Крайне своеобразна и, конечно, связана с общим складом писаний Зайцева его манера: в одной фразе, порой в одном слове дать характеристику человека. Впечатление остроты и меткости, которое оставляют некоторые его страницы, выделяясь среди других, именно на одном штрихе порой и основано. Например:
«Лузин был настоящий русский интеллигент довоенного времени типа: „какой простор!“».
Превосходно! Ярлык наклеен, Лузин ясен. Правда, Толстой или из новых писателей, скажем Бунин, ярлыком не удовлетворились бы, а взяли бы быка за рога, истерзали и измучили бы его вовсю, и «интеллигент типа какой простор», даже и без апелляции к Репину, превратился бы в нашего доброго знакомого. Но Зайцев – акварелист, и во всяком случае в живописи – прежде всего рисовальщик.
Дора Львовна беседует с подругой о некоей сумасбродной миллионерше и выражает сожаление, что та тратит деньги на нелепые затеи.
«Может быть, и удастся направить ее в разумное русло». Настоящая находка, это «разумное русло»! Стиль – это человек. Слышишь голос образованной массажистки, видишь ее лицо! Однако вспышка длится мгновение, а затем опять вступает в права тот прозрачный и легкий полумрак, в котором все тонет и сливается.
Откуда полумрак, т. с. для чего он автору нужен? что побуждает автора почти всегда его в свои писания вводить? Если позволительны насчет этого догадки, то скажем: для того, чтобы не так очевидна была жесткость и грубость существования, для того, чтобы горечь его не казалась безысходной. Капа – одно из действующих лиц «Дома в Пасси» – кончает самоубийством, у старика генерала умирает дочь, единственная его радость… Разве можно глядеть на это в упор, в беспощадно ярком дневном освещении? Капа сама в предсмертном своем дневнике против этого предостерегает. В согласии с ней Зайцев умышленно окутывает свой «дом» туманом, похожим на благовонный дымок кадила. Ни на что нельзя роптать, а если в сердце нет сил для благодарности, то должны бы найтись силы для молчания.
Этот «Дом в Пасси», то есть дом в одном из парижских кварталов, облюбованных эмигрантами, не просто французский дом, наполовину заселенный иностранцами, – это оазис в пустыне. Зайцев не склонен в чем-либо упрекать французов и не противопоставляет мнимой их узости и сухости нашу хваленую ширь и отзывчивость. Патриотически-хмельная обывательщина ему чужда.
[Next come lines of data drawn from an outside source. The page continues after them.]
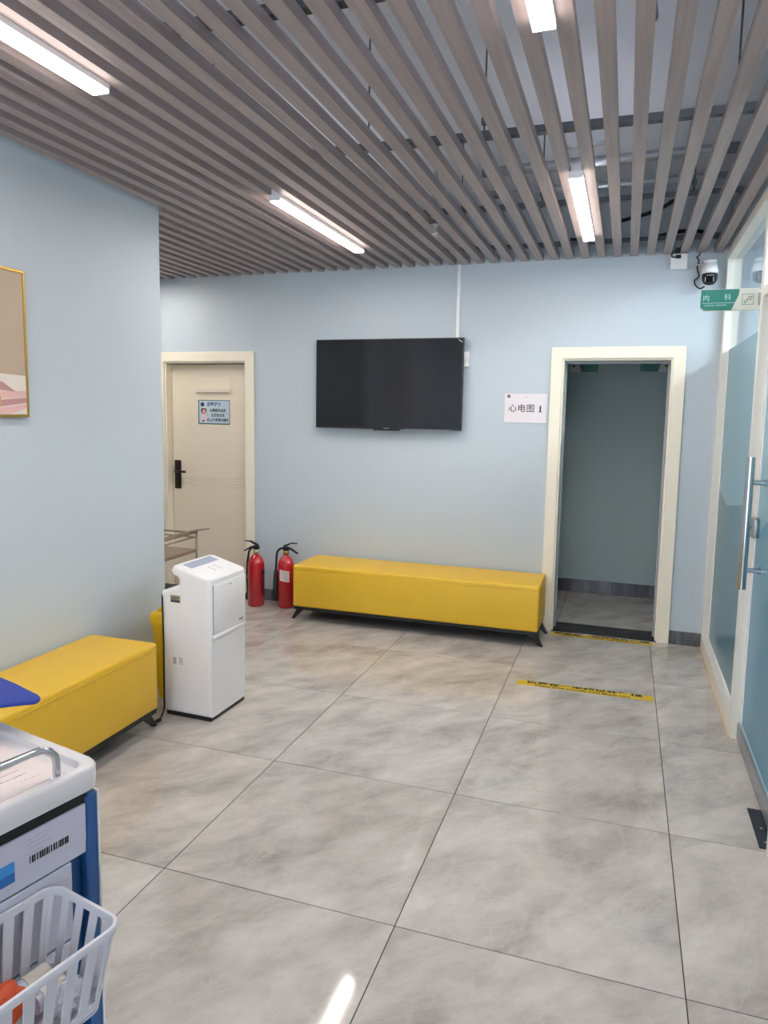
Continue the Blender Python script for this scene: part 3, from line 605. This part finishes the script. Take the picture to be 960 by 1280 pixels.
b = BM(); tube(b, [(-hw_-0.004, -hd_+0.012, 0.645), (-hw_+0.008, -hd_-0.0048, 0.60), (-hw_+0.011, -hd_-0.0048, 0.35), (-hw_+0.009, -hd_-0.0048, 0.12), (-hw_+0.01, -hd_-0.008, 0.04), (-hw_+0.015, -hd_-0.04, 0.006), (-hw_+0.03, -hd_-0.075, 0.005)], 0.0042, 8, 6); pc = obj('power_cord', b, M_RUBBER, t)
b = BM(); box(b, -hw_+0.022, -hd_-0.10, 0.0, -hw_+0.042, -hd_-0.07, 0.014, 0.003, 1); obj('plug', b, M_RUBBER, pc)

# ------------------------------------------------------------------ yellow bin behind the air conditioner
t = thing('waste_bin', 'yellow plastic waste bin squeezed behind the white air conditioner', 'bin', (-2.352, 3.43, 0))
b = BM()
def ringbox(bm, zs):
    rings = []
    for z, hx, hy in zs:
        pts = []
        for sx, sy, a0 in ((1, 1, 0), (-1, 1, 1), (-1, -1, 2), (1, -1, 3)):
            for k in range(4):
                a = (a0+k/3)*PI/2; r = 0.02; pts.append((sx*(hx-r)+r*math.cos(a), sy*(hy-r)+r*math.sin(a)))
        rings.append([bm.verts.new((x, y, z)) for x, y in pts])
    n_ = 16
    for a, c in zip(rings, rings[1:]):
        for k in range(n_): bm.faces.new((a[k], a[(k+1) % n_], c[(k+1) % n_], c[k]))
    bm.faces.new(rings[0][::-1]); bm.faces.new(rings[-1])
M_BIN = mat('yellow plastic', (236, 190, 20), 0.35)
ringbox(b, [(0.0, 0.045, 0.12), (0.42, 0.062, 0.145), (0.425, 0.062, 0.145)]); obj('body', b, M_BIN, t, smooth=True)
b = BM(); ringbox(b, [(0.4255, 0.068, 0.152), (0.475, 0.070, 0.154), (0.488, 0.062, 0.145), (0.492, 0.03, 0.10)]); obj('lid', b, M_BIN, t, smooth=True)
b = BM(); box(b, -0.03, -0.12, 0.4925, 0.03, -0.06, 0.516, 0.008, 3); obj('lid_grip', b, M_BIN, t, smooth=True)

# ------------------------------------------------------------------ fire extinguishers
def extinguisher(label, x, y, s, full):
    t = thing('fire_extinguisher', label, 'fire extinguisher', (x, y, 0), group='fire extinguishers by the back wall')
    b = BM(); lathe(b, [(0.0, 0.0), (0.058, 0.0), (0.068, 0.01), (0.068, 0.335), (0.066, 0.36), (0.054, 0.392), (0.036, 0.415), (0.022, 0.425), (0.02, 0.43), (0.0, 0.43)], seg=28); body = obj('cylinder', b, M_RED, t)
    b = BM(); lathe(b, [(0.0, 0.4305), (0.02, 0.4305), (0.02, 0.44), (0.024, 0.442), (0.024, 0.462), (0.018, 0.466), (0.0, 0.466)], seg=16); obj('collar', b, M_BRASS if full else mat('pale brass', (214, 204, 170), 0.35, 0.8), t)
    b = BM(); box(b, -0.022, -0.014, 0.4665, 0.022, 0.014, 0.50, 0.004, 2); tube(b, [(-s*0.005, 0, 0.483), (-s*0.03, 0, 0.486)], 0.010, 10); obj('valve', b, M_BLACK, t)
    b = BM(); prism(b, [(-s*0.02, 0.5005), (s*0.01, 0.506), (s*0.05, 0.528), (s*0.098, 0.530), (s*0.098, 0.535), (s*0.045, 0.536), (s*0.0, 0.518), (-s*0.02, 0.510)], -0.010, 0.010, 'Y'); obj('lever', b, M_BLACK, t)
    b = BM(); prism(b, [(s*0.0225, 0.484), (s*0.0225, 0.498), (s*0.05, 0.488), (s*0.108, 0.452), (s*0.102, 0.446), (s*0.048, 0.474)], -0.010, 0.010, 'Y'); obj('grip', b, M_BLACK, t)
    return t
e1 = extinguisher('red fire extinguisher next to the beige door, round pink sticker', -2.812, 5.235, -1, False)
b = BM(); tube(b, [(-0.026, -0.012, 0.484), (-0.05, -0.02, 0.455), (-0.062, -0.02, 0.40), (-0.075, -0.012, 0.33), (-0.082, 0.0, 0.2), (-0.088, 0.02, 0.10)], 0.0085, 8, 6); hz = obj('hose', b, M_RUBBER, e1)
b = BM(); tube(b, [(-0.088, 0.02, 0.105), (-0.096, 0.025, 0.04)], [0.010, 0.024], 12); obj('horn', b, M_BLACK, hz)
b = BM(); n_ = 10
def wrap(bm, a0, a1, z0, z1, r, n_=8, tilt=0.0):
    vs = []
    for k in range(n_+1):
        a = a0+(a1-a0)*k/n_; dz = tilt*(k/n_-0.5)
        vs.append((bm.verts.new((r*math.cos(a), r*math.sin(a), z0+dz)), bm.verts.new((r*math.cos(a), r*math.sin(a), z1+dz))))
    for p, q in zip(vs, vs[1:]):
        f = bm.faces.new((p[0], q[0], q[1], p[1])); f.smooth = True
b.free(); b = BM(); wrap(b, math.radians(-24), math.radians(30), 0.10, 0.31, 0.0686); lb1 = obj('dark_label', b, mat('dark red label', (96, 22, 40), 0.4), e1)
b = BM(); wrap(b, math.radians(-20), math.radians(26), 0.27, 0.305, 0.0690); obj('label_band', b, M_INK, lb1)
b = BM(); ca = math.radians(-158); c0 = Vector((math.cos(ca), math.sin(ca), 0)); tube(b, [c0*0.0682+Vector((0, 0, 0.235)), c0*0.0692+Vector((0, 0, 0.235))], 0.015, 16); obj('sticker', b, mat('pink sticker', (226, 178, 182), 0.5), e1)
e2 = extinguisher('red fire extinguisher beside the long yellow bench, white paper label', -2.565, 5.285, 1, True)
b = BM(); tube(b, [(-0.026, -0.006, 0.486), (-0.055, -0.015, 0.475), (-0.072, -0.02, 0.44), (-0.078, -0.022, 0.36), (-0.078, -0.03, 0.30)], 0.009, 8, 6); hz = obj('hose', b, M_RUBBER, e2)
b = BM(); tube(b, [(-0.078, -0.03, 0.31), (-0.076, -0.036, 0.27), (-0.072, -0.04, 0.06)], [0.013, 0.018, 0.026], 14); obj('horn', b, mat('dark green horn', (34, 46, 46), 0.45), hz)
b = BM(); wrap(b, math.radians(-112), math.radians(-42), 0.225, 0.315, 0.0688, tilt=-0.014); lb2 = obj('paper_label', b, M_PAPER, e2)
b = BM()
for k in range(5): wrap(b, math.radians(-104), math.radians(-52-6*(k % 2)), 0.24+0.014*k, 0.243+0.014*k, 0.0693, tilt=-0.014)
obj('label_print', b, M_GINK, lb2)

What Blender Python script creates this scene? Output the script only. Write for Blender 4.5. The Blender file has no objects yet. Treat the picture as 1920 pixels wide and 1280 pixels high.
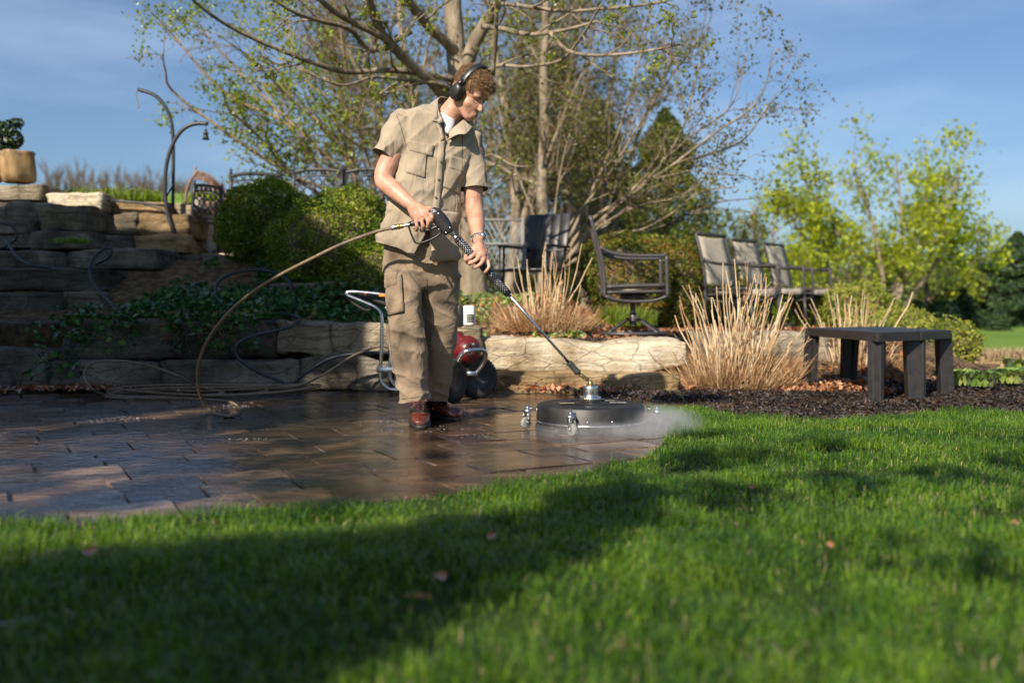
import bpy, bmesh, math, random
import numpy as np
from mathutils import Vector, Matrix
from mathutils.bvhtree import BVHTree

# ------------------------------------------------------------------ camera, sky, sun, exposure
scene = bpy.context.scene
F_PX, V0, CAM_H = 1867.0, 570.0, 0.61
PITCH = math.atan((640 - V0) / F_PX)
cam_d = bpy.data.cameras.new('camera'); cam = bpy.data.objects.new('camera', cam_d)
scene.collection.objects.link(cam); scene.camera = cam
cam.location = (0, 0, CAM_H); cam.rotation_euler = (math.pi / 2 - PITCH, 0, 0)
cam_d.sensor_width = 36; cam_d.lens = 36 * F_PX / 1920; cam_d.clip_start = 0.05; cam_d.clip_end = 2000
cam_d.dof.use_dof = True; cam_d.dof.focus_distance = 4.85; cam_d.dof.aperture_fstop = 1.6; cam_d.dof.aperture_blades = 9

SUN_AZ = (-0.50, -0.866)      # horizontal direction towards the sun (left, behind the camera)
SUN_EL = math.radians(35)
S = Vector((SUN_AZ[0] * math.cos(SUN_EL), SUN_AZ[1] * math.cos(SUN_EL), math.sin(SUN_EL))).normalized()
sun_d = bpy.data.lights.new('sun', 'SUN'); sun = bpy.data.objects.new('sun', sun_d)
scene.collection.objects.link(sun); sun.rotation_euler = S.to_track_quat('Z', 'Y').to_euler()
sun_d.energy = 5.0; sun_d.angle = math.radians(0.55); sun_d.color = (1.0, 0.90, 0.76)
world = bpy.data.worlds.new('World'); scene.world = world; world.use_nodes = True
wn = world.node_tree; wn.nodes.clear()
w_out = wn.nodes.new('ShaderNodeOutputWorld'); w_bg = wn.nodes.new('ShaderNodeBackground')
sky = wn.nodes.new('ShaderNodeTexSky'); sky.sky_type = 'NISHITA'; sky.sun_disc = False
sky.sun_elevation = SUN_EL; sky.sun_rotation = math.atan2(SUN_AZ[0], SUN_AZ[1])
sky.air_density = 1.0; sky.dust_density = 1.2; sky.ozone_density = 2.2
w_bg.inputs['Strength'].default_value = 0.058
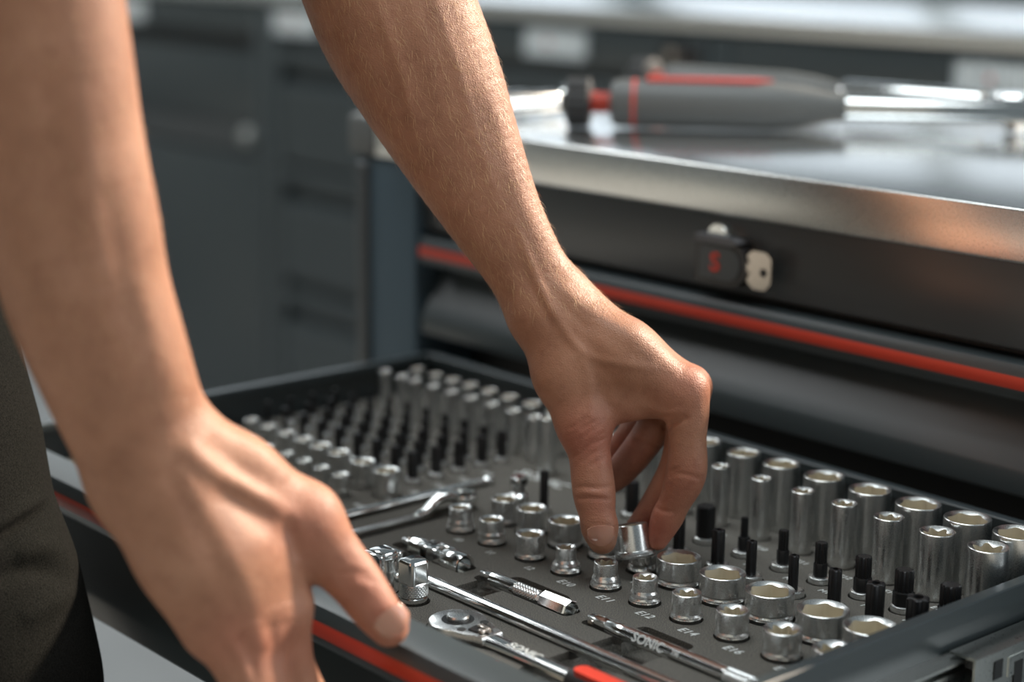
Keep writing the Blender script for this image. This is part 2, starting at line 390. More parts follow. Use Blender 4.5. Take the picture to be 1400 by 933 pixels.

Но он с грустью признается, что Франция ему не вполне понятна, что среди французов он – чужой. Россия, воплощенная в обитателях парижского дома, пусть даже и беднее, но зато как-то духовнее, непосредственнее, сердечнее. Россия, может быть, скорее забывает, но зато она скорей и прощает… Трудно об этом говорить: без всякой заносчивости, так сказать, «снижающей» и искажающей тему, Зайцев касается тут того, что едва ли не все русские чувствуют и что ни на какие блага, ни на какой культурный блеск и лоск не хотели бы променять. Лично у Зайцева к этому примешивается и христианство, притом именно «розовое», противолеонтьевское, маловоинствующее. Конечно, для него христианство прежде всего – «мир», а не «меч», и, вероятно, даже по отношению к тем историческим драмам, свидетелями которых суждено нам было стать, его внутренняя позиция много сложнее и противоречивее, чем представляется на первый взгляд. Между «непротивлением злу» и «оком за око», он облюбовал особое, свое место.
С таким умонастроением можно спорить. Многие скажут, что надо с ним «бороться». Надо, однако, и помнить, что среди писателей, покинувших родину ради свободы, Зайцев – один из тех, кому свобода действительно оказалась нужна, ибо никак, никакими способами, никакими уловками не мог бы он там выразить того, что говорит здесь. Не у всех есть это оправдание. Если мы вправе толковать о духовном творчестве в эмиграции, то лишь благодаря таким писателям, как он. Судить и взвешивать, каково это творчество, необходимо и важно. Но самое важное то, чтобы действительно было о чем судить и что взвешивать.